Home ownership has, for decades, been the crux of the American dream. 99 Homes begins the moment that dream dies for Dennis Nash (Garfield). The out-of-work contractor lives with his son (Noah Lomax) and mother (Laura Dern) in the Orlando house he grew up in. One day, two cops and a realtor (Shannon as Rick Carver) show up on his doorstep to evict them. It’s a heartbreaking scene; Dennis was under the impression he had a month to appeal his eviction, but the police force him and his family to vacate in just two minutes, while Rick’s workers empty the house onto their front lawn in full view of gawking neighbors.

The gut-wrenching sequence sets up Dennis and Rick as polar opposites; Dennis, the evictee, is hyper-emotional, barely containing his mix of anger, sadness, and disillusionment. Rick, meanwhile, is all business, which, in light of the suffering he’s causing, makes him seem something like the devil. And after Dennis and his family move into a hotel, the devil comes calling.

Desperate for cash, Dennis agrees to work for Rick, initially just cleaning up foreclosed houses to prepare for sale, but by the film’s halfway point, he’s evicting others out of their homes. It’s a painful job, but it’s the only one a contractor can get in an economy in which no new houses are being built.

The arc of the film is notably similar to others that have examined American greed. The closest corollary is probably Wall Street; Rick is a Gordon Gekko-type who makes his living off the suffering of others (he even gets a big speech that feels like a knock-off of Gekko’s “Greed is good” monologue). As expected, Dennis is seduced by Rick’s ability to make money at will, quickly forgetting the only reason he worked with him in the first place was to get his house back. Pretty soon, it’s girls, booze, and cigars, and we know our hero is in for a moral reckoning.

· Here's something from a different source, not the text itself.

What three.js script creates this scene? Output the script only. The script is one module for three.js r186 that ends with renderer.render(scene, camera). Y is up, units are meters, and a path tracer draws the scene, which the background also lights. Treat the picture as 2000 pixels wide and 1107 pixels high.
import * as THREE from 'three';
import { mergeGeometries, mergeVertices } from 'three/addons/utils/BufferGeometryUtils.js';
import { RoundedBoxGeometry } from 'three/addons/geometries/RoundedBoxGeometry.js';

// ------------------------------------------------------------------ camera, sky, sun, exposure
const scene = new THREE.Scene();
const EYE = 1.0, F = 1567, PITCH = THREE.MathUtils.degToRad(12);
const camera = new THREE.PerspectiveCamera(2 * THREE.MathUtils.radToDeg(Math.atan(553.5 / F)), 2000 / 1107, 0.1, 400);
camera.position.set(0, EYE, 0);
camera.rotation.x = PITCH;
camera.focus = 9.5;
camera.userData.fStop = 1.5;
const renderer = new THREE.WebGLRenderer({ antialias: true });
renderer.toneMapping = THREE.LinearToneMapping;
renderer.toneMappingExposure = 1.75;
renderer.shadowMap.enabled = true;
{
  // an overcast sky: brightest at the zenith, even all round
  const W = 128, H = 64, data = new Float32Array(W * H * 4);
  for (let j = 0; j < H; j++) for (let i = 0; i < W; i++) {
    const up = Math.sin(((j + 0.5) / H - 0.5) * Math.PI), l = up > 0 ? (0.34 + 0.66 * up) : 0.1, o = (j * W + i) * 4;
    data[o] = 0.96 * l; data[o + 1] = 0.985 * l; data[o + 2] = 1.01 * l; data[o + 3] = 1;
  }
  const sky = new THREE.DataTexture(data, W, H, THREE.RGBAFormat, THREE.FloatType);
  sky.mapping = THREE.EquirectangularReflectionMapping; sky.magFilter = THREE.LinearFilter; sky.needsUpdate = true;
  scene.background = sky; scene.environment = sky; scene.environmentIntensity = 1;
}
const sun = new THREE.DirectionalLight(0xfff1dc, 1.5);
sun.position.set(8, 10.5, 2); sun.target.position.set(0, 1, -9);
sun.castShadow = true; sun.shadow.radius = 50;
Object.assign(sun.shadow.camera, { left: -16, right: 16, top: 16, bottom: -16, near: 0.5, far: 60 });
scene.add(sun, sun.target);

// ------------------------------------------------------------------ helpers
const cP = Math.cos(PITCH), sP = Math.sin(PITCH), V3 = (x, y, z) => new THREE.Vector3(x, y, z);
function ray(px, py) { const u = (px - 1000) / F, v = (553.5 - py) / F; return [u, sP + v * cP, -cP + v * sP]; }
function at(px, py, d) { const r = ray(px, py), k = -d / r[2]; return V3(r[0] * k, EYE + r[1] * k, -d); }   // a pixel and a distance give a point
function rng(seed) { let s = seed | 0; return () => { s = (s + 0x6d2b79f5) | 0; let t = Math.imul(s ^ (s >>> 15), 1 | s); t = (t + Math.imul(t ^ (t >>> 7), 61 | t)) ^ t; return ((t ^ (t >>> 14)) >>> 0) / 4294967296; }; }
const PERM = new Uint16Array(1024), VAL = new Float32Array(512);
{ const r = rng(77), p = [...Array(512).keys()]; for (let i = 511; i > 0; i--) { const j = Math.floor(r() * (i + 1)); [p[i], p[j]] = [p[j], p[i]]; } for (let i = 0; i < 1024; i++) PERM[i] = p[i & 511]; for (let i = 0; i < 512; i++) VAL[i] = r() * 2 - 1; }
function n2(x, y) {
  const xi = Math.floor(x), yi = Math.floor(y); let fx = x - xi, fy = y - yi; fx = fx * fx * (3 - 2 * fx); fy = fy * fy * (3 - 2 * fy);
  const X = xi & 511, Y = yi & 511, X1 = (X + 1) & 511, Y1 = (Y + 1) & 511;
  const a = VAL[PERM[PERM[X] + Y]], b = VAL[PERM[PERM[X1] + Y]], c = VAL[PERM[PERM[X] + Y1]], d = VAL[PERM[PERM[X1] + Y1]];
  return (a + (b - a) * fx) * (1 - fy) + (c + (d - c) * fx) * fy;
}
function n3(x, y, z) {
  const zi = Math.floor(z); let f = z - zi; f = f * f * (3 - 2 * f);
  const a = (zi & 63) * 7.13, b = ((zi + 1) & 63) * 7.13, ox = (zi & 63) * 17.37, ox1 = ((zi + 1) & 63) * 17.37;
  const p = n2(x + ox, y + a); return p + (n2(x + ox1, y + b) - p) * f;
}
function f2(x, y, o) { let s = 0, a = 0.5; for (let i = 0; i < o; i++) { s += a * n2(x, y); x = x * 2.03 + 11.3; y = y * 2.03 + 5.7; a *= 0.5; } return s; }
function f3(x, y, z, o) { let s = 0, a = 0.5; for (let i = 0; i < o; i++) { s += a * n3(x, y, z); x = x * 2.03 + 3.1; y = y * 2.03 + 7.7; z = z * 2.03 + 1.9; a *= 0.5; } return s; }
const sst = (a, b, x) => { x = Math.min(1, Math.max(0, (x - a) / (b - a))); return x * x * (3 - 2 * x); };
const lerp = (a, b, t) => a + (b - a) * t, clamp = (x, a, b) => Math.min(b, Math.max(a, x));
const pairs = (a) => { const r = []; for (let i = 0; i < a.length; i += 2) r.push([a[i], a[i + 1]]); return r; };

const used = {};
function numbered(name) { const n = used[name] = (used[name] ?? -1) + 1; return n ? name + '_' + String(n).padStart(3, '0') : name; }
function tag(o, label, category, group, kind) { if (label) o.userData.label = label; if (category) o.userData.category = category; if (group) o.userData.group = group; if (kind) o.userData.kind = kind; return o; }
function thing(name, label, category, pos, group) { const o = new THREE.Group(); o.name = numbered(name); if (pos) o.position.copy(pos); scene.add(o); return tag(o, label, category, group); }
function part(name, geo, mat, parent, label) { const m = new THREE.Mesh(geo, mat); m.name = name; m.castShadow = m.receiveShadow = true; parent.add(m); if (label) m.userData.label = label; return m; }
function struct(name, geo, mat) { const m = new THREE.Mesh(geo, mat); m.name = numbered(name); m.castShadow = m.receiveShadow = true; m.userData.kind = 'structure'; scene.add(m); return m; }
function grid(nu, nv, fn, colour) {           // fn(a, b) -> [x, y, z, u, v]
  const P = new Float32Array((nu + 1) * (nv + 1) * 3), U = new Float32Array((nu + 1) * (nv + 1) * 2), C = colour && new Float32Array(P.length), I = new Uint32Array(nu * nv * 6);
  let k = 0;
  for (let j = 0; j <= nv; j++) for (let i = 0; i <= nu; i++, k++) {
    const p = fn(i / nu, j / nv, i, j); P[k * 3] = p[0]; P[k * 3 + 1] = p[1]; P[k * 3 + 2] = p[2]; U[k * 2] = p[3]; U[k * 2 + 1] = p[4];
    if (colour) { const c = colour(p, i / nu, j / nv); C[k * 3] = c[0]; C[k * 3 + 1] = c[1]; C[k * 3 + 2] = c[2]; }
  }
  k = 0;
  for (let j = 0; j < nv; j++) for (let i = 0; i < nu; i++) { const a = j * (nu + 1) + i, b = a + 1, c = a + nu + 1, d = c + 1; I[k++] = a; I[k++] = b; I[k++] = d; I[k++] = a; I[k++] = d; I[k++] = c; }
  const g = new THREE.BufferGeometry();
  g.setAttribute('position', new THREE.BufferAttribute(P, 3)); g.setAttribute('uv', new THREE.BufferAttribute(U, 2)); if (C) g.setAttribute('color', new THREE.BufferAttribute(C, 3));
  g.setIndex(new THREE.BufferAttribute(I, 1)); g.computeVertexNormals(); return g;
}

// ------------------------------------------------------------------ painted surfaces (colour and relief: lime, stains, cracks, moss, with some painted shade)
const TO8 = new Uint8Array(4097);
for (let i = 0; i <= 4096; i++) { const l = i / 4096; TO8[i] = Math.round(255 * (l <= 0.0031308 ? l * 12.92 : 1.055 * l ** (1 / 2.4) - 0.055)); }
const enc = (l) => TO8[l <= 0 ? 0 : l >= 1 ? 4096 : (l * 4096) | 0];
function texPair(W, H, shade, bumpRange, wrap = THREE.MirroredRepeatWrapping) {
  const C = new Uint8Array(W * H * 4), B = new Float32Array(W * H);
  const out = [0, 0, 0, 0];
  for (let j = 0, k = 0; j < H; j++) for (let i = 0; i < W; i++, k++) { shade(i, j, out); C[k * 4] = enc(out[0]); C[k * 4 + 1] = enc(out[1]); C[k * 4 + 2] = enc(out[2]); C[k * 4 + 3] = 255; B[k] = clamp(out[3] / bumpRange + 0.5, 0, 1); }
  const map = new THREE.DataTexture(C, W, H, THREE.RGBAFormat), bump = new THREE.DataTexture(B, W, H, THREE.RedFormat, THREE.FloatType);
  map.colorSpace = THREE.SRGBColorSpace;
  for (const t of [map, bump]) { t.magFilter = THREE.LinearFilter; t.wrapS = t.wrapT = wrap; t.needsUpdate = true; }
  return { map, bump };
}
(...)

Although the story beats are occasionally too predictable, there’s value in taking a cautionary tale we’ve often placed in the financial industry in a new venue. Bahrani shows us the human face of corrupt business dealings, aided by some truly committed actors; though Garfield, at times, embodies a mess of contradictions. As the character adjusts to the hardness of his new lifestyle—carrying a gun, defending himself from angry evictees—Garfield seems to be constantly fighting back tears, hiding a sensitive soul behind a rough-and-tumble exterior.

And yet it’s Shannon’s work that feels like the film’s anchor. Unlike Douglas in Wall Street, Shannon gives his character a clear sense of motivation. In one scene, Rick actually explains the circumstances that led to his greedy nature, but it’s unnecessary since his performance shows it. Behind Shannon’s reptilian eyes and his hard, sun-baked exterior is an old, broken skeleton held up by sheer will and determination. It’s a chilling depiction of American avarice as understandable—even justifiable—but nonetheless without any hope for redemption.

99 Homes opens Friday Landmark’s E Street Cinema.